1: https://www.microsoft.com/en-us/research/wp-content/uploads/...

n.b.: MSFT employee, not associated with above work

e: hmm, I realized that the IoT linux offering is actually paired with the MediaTek chip announcement. I guess this is the product incarnation of the technology from the paper?


I do frontend so I don't have intimate knowledge with our device onboard security, but I do know at the very least any update must have the correct key, access to which is remarkably controlled.

The "ensure device updates are not malicious" question gets asked at least once a month here. It only gets stronger.

You are asking exactly the right questions, though. These are the sort of holes we find in customer home rolled solutions. Another one is factory enrollment vulnerabilities - how do you guarantee that factories don't walk out with your code, stick some malicious stuff on it, then install it on the device before shipping it?


Windows runs on IoT devices, Raspberry Pi's... essentially, there aren't many mainstream hardware platforms Windows can't run on. And .NET Core runs on all of them, too.

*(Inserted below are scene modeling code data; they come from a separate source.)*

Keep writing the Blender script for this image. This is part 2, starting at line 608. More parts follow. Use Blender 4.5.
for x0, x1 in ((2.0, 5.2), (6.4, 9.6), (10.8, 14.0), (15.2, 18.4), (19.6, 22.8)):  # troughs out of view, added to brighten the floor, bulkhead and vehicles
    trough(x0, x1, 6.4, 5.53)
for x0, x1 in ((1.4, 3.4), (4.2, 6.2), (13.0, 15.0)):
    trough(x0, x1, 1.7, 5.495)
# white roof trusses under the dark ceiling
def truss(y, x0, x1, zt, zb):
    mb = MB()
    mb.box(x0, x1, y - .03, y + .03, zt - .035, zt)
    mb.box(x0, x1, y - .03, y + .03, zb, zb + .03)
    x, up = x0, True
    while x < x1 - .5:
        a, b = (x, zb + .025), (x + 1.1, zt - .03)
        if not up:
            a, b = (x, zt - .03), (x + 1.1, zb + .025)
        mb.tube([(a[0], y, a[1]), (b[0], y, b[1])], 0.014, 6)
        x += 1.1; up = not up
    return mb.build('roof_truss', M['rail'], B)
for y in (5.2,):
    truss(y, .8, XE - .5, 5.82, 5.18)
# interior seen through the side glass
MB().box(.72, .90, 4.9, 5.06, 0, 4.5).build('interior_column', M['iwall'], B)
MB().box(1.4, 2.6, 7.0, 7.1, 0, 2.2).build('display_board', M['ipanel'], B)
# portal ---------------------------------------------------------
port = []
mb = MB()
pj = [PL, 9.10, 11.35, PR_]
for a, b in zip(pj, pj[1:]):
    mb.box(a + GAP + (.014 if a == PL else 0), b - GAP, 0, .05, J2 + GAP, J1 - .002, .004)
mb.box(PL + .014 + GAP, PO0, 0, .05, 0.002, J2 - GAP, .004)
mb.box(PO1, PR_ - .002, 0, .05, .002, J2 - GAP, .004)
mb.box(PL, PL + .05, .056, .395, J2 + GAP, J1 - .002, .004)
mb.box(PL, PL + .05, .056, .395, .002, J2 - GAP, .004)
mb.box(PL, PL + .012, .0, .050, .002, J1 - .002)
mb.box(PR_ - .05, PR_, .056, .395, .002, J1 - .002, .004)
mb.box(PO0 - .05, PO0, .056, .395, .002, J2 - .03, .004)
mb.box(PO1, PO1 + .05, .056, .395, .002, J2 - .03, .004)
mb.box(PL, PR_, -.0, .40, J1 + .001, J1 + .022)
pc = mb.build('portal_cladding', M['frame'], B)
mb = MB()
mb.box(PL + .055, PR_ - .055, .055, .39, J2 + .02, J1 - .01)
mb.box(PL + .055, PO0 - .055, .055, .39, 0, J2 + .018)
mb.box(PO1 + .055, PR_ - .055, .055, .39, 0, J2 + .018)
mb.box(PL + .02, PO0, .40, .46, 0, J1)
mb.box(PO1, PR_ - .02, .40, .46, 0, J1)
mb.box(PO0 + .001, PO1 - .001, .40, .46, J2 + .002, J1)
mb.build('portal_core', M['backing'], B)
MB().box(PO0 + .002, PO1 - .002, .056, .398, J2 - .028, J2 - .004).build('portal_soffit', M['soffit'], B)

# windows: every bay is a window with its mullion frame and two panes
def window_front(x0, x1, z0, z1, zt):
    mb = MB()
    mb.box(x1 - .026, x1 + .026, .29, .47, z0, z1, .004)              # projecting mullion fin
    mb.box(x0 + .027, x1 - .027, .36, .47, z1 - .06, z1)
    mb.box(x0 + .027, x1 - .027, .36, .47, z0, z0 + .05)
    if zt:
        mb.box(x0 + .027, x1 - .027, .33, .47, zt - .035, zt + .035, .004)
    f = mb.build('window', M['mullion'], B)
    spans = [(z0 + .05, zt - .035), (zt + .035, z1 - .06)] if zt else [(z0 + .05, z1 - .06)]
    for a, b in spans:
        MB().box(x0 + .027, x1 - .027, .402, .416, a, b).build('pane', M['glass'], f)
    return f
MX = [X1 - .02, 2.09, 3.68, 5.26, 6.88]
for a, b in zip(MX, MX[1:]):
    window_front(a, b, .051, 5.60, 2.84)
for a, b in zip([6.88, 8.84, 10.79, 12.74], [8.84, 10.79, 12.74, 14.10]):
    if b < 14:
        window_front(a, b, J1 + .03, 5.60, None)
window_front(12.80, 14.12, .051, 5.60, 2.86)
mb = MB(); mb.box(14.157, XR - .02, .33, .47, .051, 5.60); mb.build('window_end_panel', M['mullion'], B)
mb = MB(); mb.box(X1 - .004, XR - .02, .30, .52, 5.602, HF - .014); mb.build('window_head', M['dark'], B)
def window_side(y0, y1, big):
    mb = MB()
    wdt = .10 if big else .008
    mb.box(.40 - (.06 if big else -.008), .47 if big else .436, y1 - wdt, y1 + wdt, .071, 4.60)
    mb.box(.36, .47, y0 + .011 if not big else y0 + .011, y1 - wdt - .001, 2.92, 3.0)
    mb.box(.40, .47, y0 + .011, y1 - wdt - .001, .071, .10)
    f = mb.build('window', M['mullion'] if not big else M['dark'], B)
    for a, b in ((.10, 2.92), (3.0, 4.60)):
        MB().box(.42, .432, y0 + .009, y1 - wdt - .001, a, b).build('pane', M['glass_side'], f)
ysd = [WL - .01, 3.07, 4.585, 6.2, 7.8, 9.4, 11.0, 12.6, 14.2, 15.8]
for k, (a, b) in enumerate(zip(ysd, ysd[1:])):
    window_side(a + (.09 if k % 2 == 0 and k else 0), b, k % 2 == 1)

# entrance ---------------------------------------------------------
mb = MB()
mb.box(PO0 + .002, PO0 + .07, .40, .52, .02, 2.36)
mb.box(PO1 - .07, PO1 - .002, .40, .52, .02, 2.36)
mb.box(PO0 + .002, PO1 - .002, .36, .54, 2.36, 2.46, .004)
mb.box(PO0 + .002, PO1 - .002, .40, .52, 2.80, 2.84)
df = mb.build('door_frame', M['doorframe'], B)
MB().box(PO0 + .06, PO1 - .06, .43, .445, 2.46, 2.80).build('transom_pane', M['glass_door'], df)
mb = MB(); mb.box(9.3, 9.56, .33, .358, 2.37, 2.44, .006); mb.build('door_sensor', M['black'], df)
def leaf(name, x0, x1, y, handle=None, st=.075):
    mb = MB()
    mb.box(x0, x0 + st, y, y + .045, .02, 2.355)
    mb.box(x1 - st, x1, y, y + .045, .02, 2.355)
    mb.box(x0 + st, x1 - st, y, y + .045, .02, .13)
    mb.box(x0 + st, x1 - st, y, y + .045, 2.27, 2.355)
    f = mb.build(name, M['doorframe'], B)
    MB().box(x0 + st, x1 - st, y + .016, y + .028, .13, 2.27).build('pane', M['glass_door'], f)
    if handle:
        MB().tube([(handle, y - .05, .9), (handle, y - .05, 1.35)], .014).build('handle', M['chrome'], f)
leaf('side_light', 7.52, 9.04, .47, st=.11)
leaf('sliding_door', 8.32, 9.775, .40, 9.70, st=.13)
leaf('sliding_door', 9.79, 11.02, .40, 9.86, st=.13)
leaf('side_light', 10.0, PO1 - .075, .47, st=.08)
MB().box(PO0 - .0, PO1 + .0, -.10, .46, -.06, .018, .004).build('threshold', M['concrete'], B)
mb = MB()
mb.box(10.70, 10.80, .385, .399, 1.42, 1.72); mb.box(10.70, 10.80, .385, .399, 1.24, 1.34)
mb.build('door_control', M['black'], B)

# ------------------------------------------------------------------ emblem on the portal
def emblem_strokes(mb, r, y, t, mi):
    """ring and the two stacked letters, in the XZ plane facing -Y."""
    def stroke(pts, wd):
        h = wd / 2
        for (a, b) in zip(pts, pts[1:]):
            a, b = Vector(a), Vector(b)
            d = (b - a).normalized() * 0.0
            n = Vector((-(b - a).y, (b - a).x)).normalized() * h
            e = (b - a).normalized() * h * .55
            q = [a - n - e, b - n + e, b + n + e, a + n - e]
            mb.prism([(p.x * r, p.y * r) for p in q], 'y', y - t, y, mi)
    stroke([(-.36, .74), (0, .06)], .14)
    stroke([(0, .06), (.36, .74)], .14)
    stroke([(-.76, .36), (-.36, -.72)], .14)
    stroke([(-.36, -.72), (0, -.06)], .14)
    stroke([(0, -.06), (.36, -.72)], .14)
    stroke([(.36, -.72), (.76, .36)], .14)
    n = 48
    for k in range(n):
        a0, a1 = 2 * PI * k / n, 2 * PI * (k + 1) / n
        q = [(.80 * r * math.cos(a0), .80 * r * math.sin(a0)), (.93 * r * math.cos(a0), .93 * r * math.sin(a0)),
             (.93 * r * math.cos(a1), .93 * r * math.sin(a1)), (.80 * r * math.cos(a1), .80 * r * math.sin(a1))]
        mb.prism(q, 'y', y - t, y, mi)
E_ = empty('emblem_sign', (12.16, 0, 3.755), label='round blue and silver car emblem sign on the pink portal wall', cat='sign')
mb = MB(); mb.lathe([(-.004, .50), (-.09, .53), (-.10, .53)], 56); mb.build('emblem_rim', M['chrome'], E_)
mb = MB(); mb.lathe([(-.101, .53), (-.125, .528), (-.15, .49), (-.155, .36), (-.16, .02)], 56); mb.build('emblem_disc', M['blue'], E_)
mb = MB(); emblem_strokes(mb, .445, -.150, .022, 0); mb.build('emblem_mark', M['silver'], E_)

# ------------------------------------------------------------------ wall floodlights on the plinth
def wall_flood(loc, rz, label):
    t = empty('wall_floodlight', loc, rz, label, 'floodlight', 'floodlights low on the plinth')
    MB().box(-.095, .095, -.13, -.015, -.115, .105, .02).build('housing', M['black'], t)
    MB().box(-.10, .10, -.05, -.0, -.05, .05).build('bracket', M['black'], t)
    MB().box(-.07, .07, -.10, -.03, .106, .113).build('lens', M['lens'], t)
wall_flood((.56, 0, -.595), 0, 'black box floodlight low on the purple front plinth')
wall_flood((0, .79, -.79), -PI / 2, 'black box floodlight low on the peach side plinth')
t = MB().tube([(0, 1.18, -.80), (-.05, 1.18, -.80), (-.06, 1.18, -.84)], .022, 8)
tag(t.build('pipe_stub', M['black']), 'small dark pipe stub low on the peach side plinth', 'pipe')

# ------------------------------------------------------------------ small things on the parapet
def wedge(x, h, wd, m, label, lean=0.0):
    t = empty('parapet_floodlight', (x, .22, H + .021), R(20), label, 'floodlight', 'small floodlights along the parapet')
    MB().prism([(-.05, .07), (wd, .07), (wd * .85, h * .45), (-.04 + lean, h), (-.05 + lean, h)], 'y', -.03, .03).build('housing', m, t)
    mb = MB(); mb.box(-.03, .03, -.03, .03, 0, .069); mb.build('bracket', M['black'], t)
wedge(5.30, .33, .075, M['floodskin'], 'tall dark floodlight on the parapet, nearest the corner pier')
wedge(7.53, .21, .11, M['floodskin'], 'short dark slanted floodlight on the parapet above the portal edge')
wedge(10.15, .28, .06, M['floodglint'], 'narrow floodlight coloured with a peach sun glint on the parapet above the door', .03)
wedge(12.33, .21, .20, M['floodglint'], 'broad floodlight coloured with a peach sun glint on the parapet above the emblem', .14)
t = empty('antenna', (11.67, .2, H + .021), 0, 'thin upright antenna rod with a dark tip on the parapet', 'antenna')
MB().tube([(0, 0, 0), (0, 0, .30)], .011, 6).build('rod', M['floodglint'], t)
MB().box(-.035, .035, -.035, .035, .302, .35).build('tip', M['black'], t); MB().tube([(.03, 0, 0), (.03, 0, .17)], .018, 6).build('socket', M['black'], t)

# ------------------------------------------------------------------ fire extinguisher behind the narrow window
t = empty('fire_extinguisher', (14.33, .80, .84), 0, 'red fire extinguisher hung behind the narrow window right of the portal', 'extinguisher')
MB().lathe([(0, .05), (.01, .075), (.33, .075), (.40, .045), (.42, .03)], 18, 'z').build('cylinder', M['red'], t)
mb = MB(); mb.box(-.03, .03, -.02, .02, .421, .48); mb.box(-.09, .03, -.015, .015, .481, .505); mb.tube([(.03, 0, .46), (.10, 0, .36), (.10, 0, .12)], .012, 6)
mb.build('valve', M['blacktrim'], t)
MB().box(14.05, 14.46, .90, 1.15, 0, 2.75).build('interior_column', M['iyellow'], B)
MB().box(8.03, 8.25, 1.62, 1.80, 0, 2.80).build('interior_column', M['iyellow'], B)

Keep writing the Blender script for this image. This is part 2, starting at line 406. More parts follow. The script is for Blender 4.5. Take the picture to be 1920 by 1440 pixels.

This is not about Windows technical capability - which is effectively every bit as good as Linux in this space. This is about, "OK, developers, you'd rather have Linux than Windows on your IoT device? Cool. Now get connected to Azure for that IoT data, we'll help you keep that device secure and up-to-date." It's about market share for Azure.


How has it admitted anything like that in light of Windows Core OS / Polaris?


> in fact, Microsoft has pretty much admitted they can't scale down Windows.

Really? Did you check out Windows Nano Server - https://docs.microsoft.com/en-us/windows-server/get-started/...


Windows Nano is only available as a container OS, it was cancelled as a standalone OS.